Pigs x 7 a heavy psych band with a modern and no need for theatrics demonic presence were still in the heat of Wired, stripped down and sweating to bring a full on onslaught through the ears to the body mind organs of everyone in the room and beyond. With a madman in total control for a front man extended primitive tracks a relentless storm on the senses, this was doom on speed and damn it was exhilarating!

raime

London duo Raime carried the spirit into post-dub industrial super textural noise for clubbers dancing darkly ready to rave, and last up for the night, Zonal brought Saturday to a troubling techno climax, sparse yet hyper dense, it was like dancing within an auditory wall of dark matter.

Sunday began with a UK premier collaboration between Tomaga & Pierre Bastien, who’s intricate dada machines, are deceptively simple, ticking over and at times turning into self blowing pipes, and using the simplest means paper flapping rubber bands stretched to real poetry, percussion and electronics, mixing their darkness with light for a playful and psychedelic set. Next up Lone Taxidermist was a riot Leigh bowery meet lady gaga in the neon frat boy dressing up box for a food fight in the school canteen. Joyful and totally mental, Natalie Sharp’s finally saw the audience plastic wrapped as she climbed a ladder to manically crowd surf.

mohammad

Mohammad couldn’t have been further from the custard pie chaos – a duo of elegant figures in black, each with a slender instrument making drones so incrementally precise the deep vibration moved around the resonant parts of the body, the feet the hands, face, organs, like a mesmerising, and somehow deadly, sonic massage.

Snapped ankles returned heavy dripping pagan inspired psych rock to the heat and more, woodland wild men coming out of the squat party scene to drag us back, deep into the speedy, synthy, shouty forest.

Birmingham quintet Dorcha were sublime, flying from sound to sound, darkly lyric and at times almost tormented – these are a group of serious psychedelic sirens with a complex structure and a willingness to jump into cosmic streams.

thespacelady

The much anticipated cosmic icon The Space Lady captivated the crowd, being so totally herself: at ease, conversational and completely uncontrived, she was Lo-Fi to the core!
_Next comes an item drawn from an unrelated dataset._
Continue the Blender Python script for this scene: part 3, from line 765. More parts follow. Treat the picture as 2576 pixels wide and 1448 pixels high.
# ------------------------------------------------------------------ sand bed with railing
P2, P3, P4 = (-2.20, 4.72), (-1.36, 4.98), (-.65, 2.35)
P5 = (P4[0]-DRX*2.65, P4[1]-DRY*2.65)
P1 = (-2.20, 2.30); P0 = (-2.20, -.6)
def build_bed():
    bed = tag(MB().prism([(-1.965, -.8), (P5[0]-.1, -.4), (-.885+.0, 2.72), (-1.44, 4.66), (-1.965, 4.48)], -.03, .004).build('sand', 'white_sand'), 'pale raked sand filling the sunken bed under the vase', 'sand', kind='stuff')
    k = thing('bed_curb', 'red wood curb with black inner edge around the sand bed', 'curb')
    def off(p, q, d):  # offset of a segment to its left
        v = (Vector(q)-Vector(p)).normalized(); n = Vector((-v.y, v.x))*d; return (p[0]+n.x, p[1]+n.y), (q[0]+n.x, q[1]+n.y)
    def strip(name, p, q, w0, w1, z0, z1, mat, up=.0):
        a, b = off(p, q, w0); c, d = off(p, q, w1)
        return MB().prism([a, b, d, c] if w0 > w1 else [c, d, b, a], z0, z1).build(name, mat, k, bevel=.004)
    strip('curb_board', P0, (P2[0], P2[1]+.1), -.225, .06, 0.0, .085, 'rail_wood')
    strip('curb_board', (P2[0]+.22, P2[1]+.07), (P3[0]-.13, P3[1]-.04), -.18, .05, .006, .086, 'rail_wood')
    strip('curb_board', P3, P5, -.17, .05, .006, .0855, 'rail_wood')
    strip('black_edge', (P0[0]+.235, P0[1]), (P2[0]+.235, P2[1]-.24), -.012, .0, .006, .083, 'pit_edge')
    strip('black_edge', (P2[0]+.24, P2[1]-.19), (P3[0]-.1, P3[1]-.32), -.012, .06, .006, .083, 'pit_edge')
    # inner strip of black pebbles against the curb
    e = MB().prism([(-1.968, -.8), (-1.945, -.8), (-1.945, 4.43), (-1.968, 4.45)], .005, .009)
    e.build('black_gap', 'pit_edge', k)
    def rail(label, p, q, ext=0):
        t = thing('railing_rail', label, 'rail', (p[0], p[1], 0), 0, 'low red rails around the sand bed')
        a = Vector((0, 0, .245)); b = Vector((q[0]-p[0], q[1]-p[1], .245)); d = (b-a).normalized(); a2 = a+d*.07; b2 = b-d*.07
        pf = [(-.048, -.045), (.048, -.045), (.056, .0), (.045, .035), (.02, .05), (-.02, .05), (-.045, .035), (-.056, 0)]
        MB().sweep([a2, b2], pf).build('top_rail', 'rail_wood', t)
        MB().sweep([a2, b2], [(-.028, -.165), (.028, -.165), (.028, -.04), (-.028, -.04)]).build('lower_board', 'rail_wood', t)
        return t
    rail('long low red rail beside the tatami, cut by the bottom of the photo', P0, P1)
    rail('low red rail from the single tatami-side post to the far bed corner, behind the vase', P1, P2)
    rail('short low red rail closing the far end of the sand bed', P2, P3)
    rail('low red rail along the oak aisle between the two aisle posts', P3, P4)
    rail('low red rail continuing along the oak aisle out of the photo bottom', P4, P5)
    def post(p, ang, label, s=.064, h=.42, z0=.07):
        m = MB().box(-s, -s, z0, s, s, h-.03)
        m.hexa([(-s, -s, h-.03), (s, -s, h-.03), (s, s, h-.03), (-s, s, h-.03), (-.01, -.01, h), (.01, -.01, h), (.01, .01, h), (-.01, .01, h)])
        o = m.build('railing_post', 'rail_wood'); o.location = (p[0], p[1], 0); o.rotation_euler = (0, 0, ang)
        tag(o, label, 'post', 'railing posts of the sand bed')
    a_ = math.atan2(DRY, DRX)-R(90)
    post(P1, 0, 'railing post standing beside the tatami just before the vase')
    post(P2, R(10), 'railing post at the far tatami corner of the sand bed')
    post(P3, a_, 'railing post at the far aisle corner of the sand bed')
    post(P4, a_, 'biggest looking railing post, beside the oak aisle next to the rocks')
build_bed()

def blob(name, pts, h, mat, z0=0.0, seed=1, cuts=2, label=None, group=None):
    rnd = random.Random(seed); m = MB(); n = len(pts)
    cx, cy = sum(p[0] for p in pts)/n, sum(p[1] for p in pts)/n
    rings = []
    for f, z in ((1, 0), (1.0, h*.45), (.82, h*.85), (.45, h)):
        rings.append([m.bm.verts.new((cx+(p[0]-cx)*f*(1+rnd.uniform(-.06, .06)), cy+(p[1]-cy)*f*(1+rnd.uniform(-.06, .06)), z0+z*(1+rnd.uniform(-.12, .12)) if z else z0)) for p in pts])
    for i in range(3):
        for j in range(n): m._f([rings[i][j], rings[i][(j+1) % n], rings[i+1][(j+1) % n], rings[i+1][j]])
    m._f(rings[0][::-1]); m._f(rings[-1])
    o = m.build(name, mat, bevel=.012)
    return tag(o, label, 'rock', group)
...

Possibly the simplest set of the whole festival, Space Lady played her songs, talked of deep depression post trump, and then returning life by keeping on with the simple good of doing the next best thing. Stepping away from her Casio to sing a new song with a guitar, the audience joined in with the chorus, hearts swelled and more than a few tears were shed.

In total contrast to her quiet trip came Casual Nun. This band can scream kraut rock inspired mantras until your very organs swell in the swampy sounds and whirl like dervishes.

Oxbow Choir was hyped, and for good reason. They had a great set up and had also brought in a choir, but after all the chaotic abandon so far witnessed in experimentation, it felt so very staged. As Eugene Robinson slowly undressed for the briefest of moments Birmingham was Vegas, and it all felt a bit wrong.

oxbowchoir

Princess Nokia brought my Supersonic to a close, if anyone was still coasting along with the tripped out hippie belief in love she brought the energy straight back to the present, entering at speed to bitch out her DJ and then the crowd. Prowling, angry, and energetic. She embodied self-determination and the reclaiming of space, and although some retreated most stayed with her, to embrace her as her bad ass and razor sharp songs flowed through and amassed movements, Nuyorican, African, Queer, Ghetto, Tomboy, Punk, House, Hip-Hop, Funk, Soul, Trap, and Drum and Bass ruled the night.

If Princess Nokia left reconciled to performing to a mostly white and male audience, is by the by. She’s strong and she rocked, active in the radical changes that mark our times, by closing the she stamped the festival with a special brand of fearlessness for all to embrace.